• _To be done_
Print the lines of the data, starting with the first, up to and including the line where "from mathutils import Vector" appears.

• _Information provided_
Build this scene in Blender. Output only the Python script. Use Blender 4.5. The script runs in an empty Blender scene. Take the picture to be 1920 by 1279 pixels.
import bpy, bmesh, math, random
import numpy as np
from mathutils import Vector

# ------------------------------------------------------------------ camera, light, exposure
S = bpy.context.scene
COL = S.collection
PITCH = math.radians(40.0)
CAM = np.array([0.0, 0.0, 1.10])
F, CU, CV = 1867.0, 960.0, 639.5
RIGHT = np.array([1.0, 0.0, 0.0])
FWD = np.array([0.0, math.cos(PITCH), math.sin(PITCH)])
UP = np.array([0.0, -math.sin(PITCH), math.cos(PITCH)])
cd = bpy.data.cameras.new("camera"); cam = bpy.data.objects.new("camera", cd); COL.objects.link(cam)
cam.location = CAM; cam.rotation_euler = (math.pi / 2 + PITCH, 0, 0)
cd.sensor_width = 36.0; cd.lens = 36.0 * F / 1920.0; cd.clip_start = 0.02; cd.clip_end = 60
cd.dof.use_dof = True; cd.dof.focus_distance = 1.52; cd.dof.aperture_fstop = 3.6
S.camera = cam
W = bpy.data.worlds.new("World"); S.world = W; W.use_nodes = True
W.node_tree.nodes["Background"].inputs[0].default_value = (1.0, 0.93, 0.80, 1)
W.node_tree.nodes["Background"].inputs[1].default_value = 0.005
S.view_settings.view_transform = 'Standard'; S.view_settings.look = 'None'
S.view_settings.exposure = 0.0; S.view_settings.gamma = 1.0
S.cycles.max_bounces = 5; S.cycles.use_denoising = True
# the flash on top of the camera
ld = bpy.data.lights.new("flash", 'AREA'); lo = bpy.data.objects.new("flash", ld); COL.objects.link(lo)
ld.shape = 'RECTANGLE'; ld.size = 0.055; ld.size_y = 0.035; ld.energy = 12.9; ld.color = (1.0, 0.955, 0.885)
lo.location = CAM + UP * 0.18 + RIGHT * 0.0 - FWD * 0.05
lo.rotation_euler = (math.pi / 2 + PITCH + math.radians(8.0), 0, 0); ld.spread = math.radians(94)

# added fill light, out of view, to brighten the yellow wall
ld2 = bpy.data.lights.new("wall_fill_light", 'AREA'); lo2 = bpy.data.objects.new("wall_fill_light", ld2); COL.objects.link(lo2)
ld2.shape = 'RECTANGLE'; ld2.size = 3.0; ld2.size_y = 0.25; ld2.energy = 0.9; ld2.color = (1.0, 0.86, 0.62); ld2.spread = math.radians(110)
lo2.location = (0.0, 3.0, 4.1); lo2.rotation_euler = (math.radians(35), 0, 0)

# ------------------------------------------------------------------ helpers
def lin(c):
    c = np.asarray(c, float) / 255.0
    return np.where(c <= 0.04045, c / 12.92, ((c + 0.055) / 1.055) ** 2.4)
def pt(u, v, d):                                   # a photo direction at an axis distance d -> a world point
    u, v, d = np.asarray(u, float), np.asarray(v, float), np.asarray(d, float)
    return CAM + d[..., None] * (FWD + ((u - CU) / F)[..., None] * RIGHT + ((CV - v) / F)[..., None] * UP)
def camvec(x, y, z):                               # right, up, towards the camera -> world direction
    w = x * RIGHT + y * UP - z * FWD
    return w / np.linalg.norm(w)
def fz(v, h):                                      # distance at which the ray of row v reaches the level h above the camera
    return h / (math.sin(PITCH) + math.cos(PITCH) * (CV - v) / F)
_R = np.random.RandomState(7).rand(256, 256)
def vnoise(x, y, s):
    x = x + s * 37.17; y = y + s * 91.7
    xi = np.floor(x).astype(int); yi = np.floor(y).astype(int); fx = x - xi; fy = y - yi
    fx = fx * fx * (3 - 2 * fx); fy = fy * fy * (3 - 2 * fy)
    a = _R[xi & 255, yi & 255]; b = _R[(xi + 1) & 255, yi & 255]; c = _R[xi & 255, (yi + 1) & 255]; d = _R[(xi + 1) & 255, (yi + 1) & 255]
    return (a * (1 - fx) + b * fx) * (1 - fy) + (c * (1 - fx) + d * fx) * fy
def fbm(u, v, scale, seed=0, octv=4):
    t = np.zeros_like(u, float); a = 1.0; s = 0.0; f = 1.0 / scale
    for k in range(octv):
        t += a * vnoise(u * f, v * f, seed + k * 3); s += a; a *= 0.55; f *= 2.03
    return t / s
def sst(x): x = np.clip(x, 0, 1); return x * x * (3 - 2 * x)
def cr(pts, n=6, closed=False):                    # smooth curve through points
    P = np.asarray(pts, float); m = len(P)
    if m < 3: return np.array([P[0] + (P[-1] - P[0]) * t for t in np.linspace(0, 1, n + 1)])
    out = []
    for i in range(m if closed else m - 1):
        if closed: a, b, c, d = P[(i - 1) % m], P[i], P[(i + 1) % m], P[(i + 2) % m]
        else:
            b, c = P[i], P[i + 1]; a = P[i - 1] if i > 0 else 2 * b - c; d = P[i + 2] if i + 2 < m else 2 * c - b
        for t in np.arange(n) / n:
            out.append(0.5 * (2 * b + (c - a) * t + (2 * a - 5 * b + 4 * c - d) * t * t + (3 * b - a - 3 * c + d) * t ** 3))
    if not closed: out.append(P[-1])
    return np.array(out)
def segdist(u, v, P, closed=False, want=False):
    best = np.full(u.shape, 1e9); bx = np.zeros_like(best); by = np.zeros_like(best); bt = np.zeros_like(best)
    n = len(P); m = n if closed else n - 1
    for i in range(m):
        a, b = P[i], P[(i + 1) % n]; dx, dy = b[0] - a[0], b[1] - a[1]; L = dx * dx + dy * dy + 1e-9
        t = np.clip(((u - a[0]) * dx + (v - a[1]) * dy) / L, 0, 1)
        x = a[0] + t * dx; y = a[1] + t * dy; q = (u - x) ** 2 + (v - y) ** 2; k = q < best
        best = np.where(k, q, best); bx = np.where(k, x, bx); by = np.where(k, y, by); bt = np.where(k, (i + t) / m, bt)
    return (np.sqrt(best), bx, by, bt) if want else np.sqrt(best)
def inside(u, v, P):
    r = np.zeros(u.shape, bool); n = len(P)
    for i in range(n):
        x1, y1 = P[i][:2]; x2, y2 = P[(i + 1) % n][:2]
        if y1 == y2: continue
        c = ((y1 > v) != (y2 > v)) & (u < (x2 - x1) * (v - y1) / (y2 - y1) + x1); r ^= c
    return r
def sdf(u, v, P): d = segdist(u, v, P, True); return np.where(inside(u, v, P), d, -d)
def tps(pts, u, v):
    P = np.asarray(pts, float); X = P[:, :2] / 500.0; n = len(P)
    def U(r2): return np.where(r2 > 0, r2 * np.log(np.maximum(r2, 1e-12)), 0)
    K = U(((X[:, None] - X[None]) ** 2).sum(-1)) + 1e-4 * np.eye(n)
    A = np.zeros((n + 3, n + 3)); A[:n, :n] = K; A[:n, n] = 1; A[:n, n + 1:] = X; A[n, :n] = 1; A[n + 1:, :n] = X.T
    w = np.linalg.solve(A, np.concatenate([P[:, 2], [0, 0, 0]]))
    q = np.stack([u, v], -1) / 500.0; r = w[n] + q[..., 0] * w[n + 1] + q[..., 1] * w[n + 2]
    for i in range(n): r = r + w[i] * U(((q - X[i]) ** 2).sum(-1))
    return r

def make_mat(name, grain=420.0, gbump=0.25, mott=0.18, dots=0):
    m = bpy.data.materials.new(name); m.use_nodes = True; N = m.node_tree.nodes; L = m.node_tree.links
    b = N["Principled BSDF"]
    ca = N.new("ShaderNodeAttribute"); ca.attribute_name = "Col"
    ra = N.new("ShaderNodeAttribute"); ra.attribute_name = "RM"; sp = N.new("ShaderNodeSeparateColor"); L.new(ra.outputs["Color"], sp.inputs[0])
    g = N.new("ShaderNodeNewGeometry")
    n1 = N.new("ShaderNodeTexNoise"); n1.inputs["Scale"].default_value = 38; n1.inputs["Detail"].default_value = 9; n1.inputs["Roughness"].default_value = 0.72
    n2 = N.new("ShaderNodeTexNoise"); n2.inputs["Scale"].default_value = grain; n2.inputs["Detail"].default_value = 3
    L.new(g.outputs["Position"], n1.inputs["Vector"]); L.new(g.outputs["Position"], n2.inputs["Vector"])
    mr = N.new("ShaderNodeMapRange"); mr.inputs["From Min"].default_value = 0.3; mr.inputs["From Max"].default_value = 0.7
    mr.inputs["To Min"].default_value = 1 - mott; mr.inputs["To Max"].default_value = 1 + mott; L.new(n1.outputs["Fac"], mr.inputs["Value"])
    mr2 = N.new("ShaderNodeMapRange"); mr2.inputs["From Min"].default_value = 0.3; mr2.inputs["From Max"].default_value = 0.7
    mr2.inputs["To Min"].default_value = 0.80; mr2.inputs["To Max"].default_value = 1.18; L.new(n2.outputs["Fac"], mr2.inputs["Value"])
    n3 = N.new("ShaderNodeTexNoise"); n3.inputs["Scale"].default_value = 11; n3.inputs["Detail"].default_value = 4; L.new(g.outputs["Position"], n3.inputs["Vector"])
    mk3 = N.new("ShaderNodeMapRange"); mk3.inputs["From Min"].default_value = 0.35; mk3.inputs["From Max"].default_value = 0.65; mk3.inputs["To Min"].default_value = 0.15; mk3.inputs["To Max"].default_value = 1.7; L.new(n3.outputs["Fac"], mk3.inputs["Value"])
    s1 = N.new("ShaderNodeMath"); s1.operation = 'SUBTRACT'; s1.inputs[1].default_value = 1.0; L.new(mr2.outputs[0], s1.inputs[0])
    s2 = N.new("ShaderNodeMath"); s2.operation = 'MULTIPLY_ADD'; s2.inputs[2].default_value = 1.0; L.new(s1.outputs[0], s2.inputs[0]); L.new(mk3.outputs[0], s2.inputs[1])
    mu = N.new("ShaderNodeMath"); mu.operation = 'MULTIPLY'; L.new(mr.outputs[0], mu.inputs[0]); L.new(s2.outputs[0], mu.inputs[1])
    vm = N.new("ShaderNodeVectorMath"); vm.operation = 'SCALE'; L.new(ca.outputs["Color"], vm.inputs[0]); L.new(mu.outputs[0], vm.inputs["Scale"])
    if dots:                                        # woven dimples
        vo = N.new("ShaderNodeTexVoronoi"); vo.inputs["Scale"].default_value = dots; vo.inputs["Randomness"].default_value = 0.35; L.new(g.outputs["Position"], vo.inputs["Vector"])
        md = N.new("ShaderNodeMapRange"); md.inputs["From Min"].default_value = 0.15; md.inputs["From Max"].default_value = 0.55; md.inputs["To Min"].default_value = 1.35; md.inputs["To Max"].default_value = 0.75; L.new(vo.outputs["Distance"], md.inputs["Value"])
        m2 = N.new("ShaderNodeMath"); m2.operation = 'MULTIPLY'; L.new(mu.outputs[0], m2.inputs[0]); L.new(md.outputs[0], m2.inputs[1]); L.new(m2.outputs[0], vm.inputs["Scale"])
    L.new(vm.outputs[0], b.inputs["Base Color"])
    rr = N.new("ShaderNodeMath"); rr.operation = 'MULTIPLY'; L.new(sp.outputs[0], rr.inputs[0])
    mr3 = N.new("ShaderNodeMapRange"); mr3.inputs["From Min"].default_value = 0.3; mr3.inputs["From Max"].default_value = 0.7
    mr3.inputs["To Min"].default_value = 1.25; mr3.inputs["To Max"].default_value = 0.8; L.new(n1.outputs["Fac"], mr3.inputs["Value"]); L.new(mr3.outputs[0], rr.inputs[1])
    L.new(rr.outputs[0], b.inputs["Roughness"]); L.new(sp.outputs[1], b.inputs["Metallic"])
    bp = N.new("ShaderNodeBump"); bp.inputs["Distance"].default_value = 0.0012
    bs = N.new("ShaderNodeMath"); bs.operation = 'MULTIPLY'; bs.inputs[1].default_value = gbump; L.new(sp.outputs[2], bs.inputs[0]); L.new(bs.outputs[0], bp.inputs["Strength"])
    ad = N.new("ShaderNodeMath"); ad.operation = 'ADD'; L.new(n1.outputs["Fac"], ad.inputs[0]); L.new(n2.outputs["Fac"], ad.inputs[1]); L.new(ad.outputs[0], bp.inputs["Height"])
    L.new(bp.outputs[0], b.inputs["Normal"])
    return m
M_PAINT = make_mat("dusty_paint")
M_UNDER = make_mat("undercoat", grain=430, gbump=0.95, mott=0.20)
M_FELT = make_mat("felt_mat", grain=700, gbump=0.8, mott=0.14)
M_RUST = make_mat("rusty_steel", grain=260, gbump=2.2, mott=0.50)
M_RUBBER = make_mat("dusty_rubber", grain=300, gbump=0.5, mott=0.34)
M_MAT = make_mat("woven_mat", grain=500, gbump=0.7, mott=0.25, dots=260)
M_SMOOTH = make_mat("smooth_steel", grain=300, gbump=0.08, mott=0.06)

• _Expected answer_
Build this scene in Blender. Output only the Python script. Use Blender 4.5. The script runs in an empty Blender scene. Take the picture to be 1920 by 1279 pixels.
import bpy, bmesh, math, random
import numpy as np
from mathutils import Vector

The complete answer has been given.